Topor, bajo el influjo itinerante de la desbordante efervescencia, de la mordaz inquietud creativa, publicó más de diez libros de bocetos, dibujos, linograbados y xilografías, una docena de novelas, otras tantas antologías de cuentos, una serie de libretos de ópera y guiones teatrales, e incluso (haciendo un derroche sin recato de humor negro) hasta un recetario caníbal; participó en la compañía teatral Grand Magic Circus de Jêrome Savary; montó el espectáculo/visita guiada Monopolis para el Festival de Sigma en Burdeos, junto al escultor Guénolé Azerthopie; interpretó al lúnatico Renfield en Nosferatu: Phantom der Nacht –revisión filosofante del clásico de F. W. Murnau por parte de Werner Herzog –, compartiendo así créditos con actores de la talla de Klaus Kinski, Isabelle Adjani y Bruno Ganz; se encargó de articular una mise en scène de Ubu rey en el Teatro Nacional de Chaillot; compuso las letras de Je m'aime y Monte dans mon Ambulance para la insólita cantante underground Megumi Satsu y hasta creó, en 1982, una parodia noticiaría televisiva con marionetas llamada Téléchat. De una sensibilidad que posee no pocas semejanzas con las obras de El Bosco, Delacroix, Jacques Callot, Odilon Redon o Tony Johannot, su obra plástica, a pesar de la engañosa rusticidad, acaba por reflejar una postura extremada, bufonesca, ampulosa y provocadora que rara vez pierde pie al momento de desplegar fidelidad a sus códigos personales sin cerrar puertas a la reinvención. En cuanto a su vena narrativa –deudora del decadentismo de Baudelaire, la sátira de Swift, la patafísica de Alfred Jarry y la crueldad de Villiers de L'Isle-Adam–, poco se aleja objetivamente del delirante jugueteo, del espejo deformante que desnuda los rincones oscuros de la condición humana; sus relatos, por ejemplo, son auténticos diables en boîtes, artefactos mínimos cuyas vueltas de tuerca nos aguardan siempre, irónicas y circulares, en las últimas líneas.

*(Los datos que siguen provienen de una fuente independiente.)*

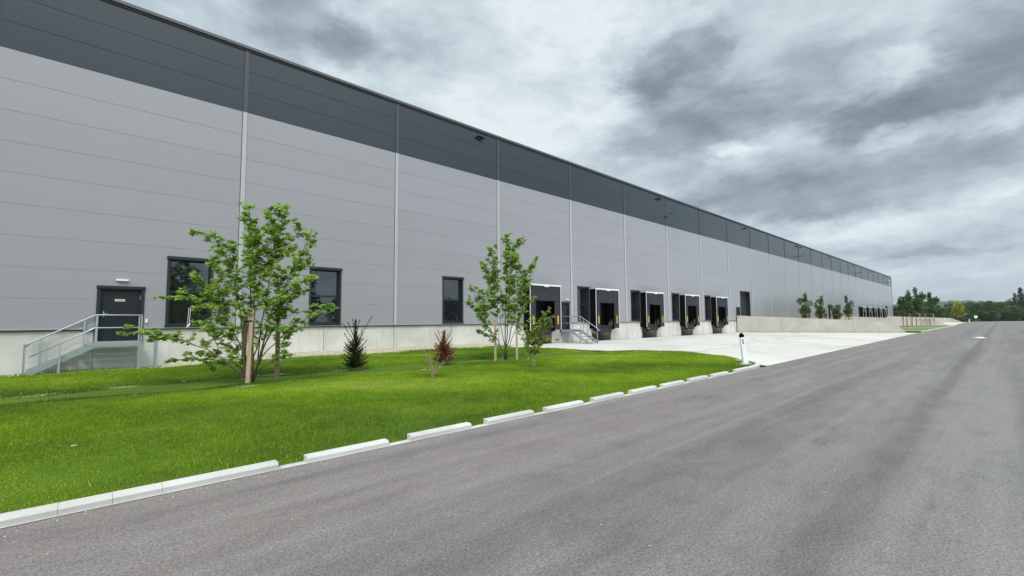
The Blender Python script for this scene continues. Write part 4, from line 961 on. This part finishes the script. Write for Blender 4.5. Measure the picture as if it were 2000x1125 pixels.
acc=t.math('ADD',acc,t.math('MULTIPLY',t.math('SUBTRACT',nf,.5),.55))
acc=t.math('ADD',acc,t.math('MULTIPLY',t.math('SUBTRACT',ng,.5),.75))
cc=t.ramp(acc,[(0,(.19,.225,.27)),(.2,(.24,.285,.335)),(.42,(.335,.40,.455)),(.62,(.455,.54,.595)),(.82,(.61,.70,.745)),(1,(.83,.90,.92))])
# horizon pale bluish
cc=t.mix(t.sstep(el,.10,.0,0,.55),cc,(.38,.47,.525))
# sky overhead and behind the photographer (sun glow through the cloud) is boosted to add fill light
fwd=t.math('ADD',t.math('MULTIPLY',X,math.cos(YAW)),t.math('MULTIPLY',Y,math.sin(YAW)))
boost=t.math('ADD',1.,t.math('MAXIMUM',t.sstep(Z,.62,.9,0.,1.7),t.math('MULTIPLY',t.sstep(fwd,.2,-.35,0.,1.),t.sstep(Z,.12,.72,-.25,3.4))))
cc=t.mix(t.sstep(boost,1.,2.2),cc,t.mix(1.,cc,(1.10,1.0,.91),'MULTIPLY'))
cc=t.node('ShaderNodeVectorMath',{0:cc,3:boost},operation='SCALE').outputs[0]
skc=t.node('ShaderNodeVectorMath',{0:sky.outputs[0],3:.09},operation='SCALE').outputs[0]
fin=t.mix(t.sstep(acc,1.25,.7,.78,.95),skc,cc)
t.l.new(fin,bgN.inputs['Color']); bgN.inputs['Strength'].default_value=1.0
wd.cycles.sampling_method='MANUAL'; wd.cycles.sample_map_resolution=512
sd=bpy.data.lights.new('sun','SUN'); sd.energy=1.5; sd.angle=R_(14); sd.color=(1,.96,.9)
so=bpy.data.objects.new('sun',sd); COL.objects.link(so)
dv=Vector((math.cos(SUN_AZ)*math.cos(SUN_EL),math.sin(SUN_AZ)*math.cos(SUN_EL),math.sin(SUN_EL)))
so.rotation_euler=dv.to_track_quat('Z','Y').to_euler(); so.location=(0,-10,60)
sc.view_settings.view_transform='Standard'; sc.view_settings.look='None'; sc.view_settings.exposure=.12; sc.view_settings.gamma=1
sc.cycles.max_bounces=6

En su tumba en Montmatre –apostada, por aquello de las eventualidades casi faustrollianas, al lado de la del excéntrico o más bien lunático onceavo presidente de la Tercer República Francesa: Paul Deschanel, quien en una ocasión fue encontrado caminando descalzo y en pijama sobre las vías del tren– un hombre en gabardina y fedora observa el horizonte, hacia el infinito, hacia lo incierto o, acaso, hacia la nada; desde su maletín, desgarrada por un lado, brotan, arremolinadas, camisas, corbatas, calzoncillos: las vestimentas que ya no necesitará. No hay epitafio, aunque, como él mismo Roland llegará a declarar en sus Cien buenas razones para suicidarme de inmediato, bien hubiera querido que éste fuera: “¡Ya era hora!”